Kerstein: Editing musicals is the hardest genre; nothing compares to cutting live vocals that are, by the way, not always on a musical grid. Jon likes to start and stop songs, and build up anticipation, and mess with audiences’ expectations within a song. He wants to keep it fresh for the audience. He wants to build dramatic moments like he did in “Defying Gravity” and chapter things sometimes to give it a sense of place and setting. It’s super challenging, it’s a lot of balls in the air. I’ll have multiple tracks of different vocals, live piano, instrumental tracks, click tracks. There are lots of things I’m keeping track of and at the same time, I want it to all disappear into whatever the dramatic scene is.
And on top of that, there is VGX and world building, and CG goats and CG animals. Thank goodness I didn’t have a flying monkey singing too! And then none of this matters, you need to make sure that it all disappears and it becomes this wonderful cinematic experience, and it did.
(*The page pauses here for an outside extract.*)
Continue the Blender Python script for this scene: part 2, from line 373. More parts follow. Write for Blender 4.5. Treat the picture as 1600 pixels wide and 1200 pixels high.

Cynthia Erivo as Elphaba in Wicked (2024).Courtesy of Universal Pictures
Kouguell: Let’s talk about the Ozdust ballroom scene.
Kerstein: This is the centerpiece of Wicked and if that didn’t build up the emotion – between Glinda and Elphaba – the loneliness, bullying, and trying to find power and struggling with how Elphaba’s going to someday connect to somebody else in the world, the rest of the movie wouldn’t work.
We had to be really bold in how we picked performances and how we constructed that sequence. Jon shot 9-10 long takes with Cynthia Erivo in the Ozdust ballroom all the way to the end of that scene. Every one of those takes made me cry when I watched the dailies. I had to find that same emotion when I was cutting that sequence and build it out. It had to feel earned otherwise you weren’t going to root for these characters.
Kouguell: Were you editing both parts 1 and 2 at the same time? How did this process work?
Kerstein: For a bit, I was editing both parts at once. They were shooting both films at the same time, it was like block shooting like television. So one day I would get scenes from film one and the next day it would be scenes from film two. At some point, I brought in another editor Tatiana S. Reigel who cut I, Tonya to help me sort through stuff for the second movie. Tatiana is amazing.
Kouguell: Yes she is! I interviewed her several years ago for this publication.
Kerstein: What I love about the two Wicked films, it gives us time to spend with these characters and feel the nuances of how people go through the world together. You can’t have it all happen in one movie; any pace or rhythm would have felt cheapened. I just think that you can’t have that if you stuffed it all into one movie; it would feel like one big musical montage.
Kouguell: I’m really looking forward to seeing the second Wicked film. One year is a long wait!
Kerstein: It’s the longest intermission in the world. It will be worth waiting for.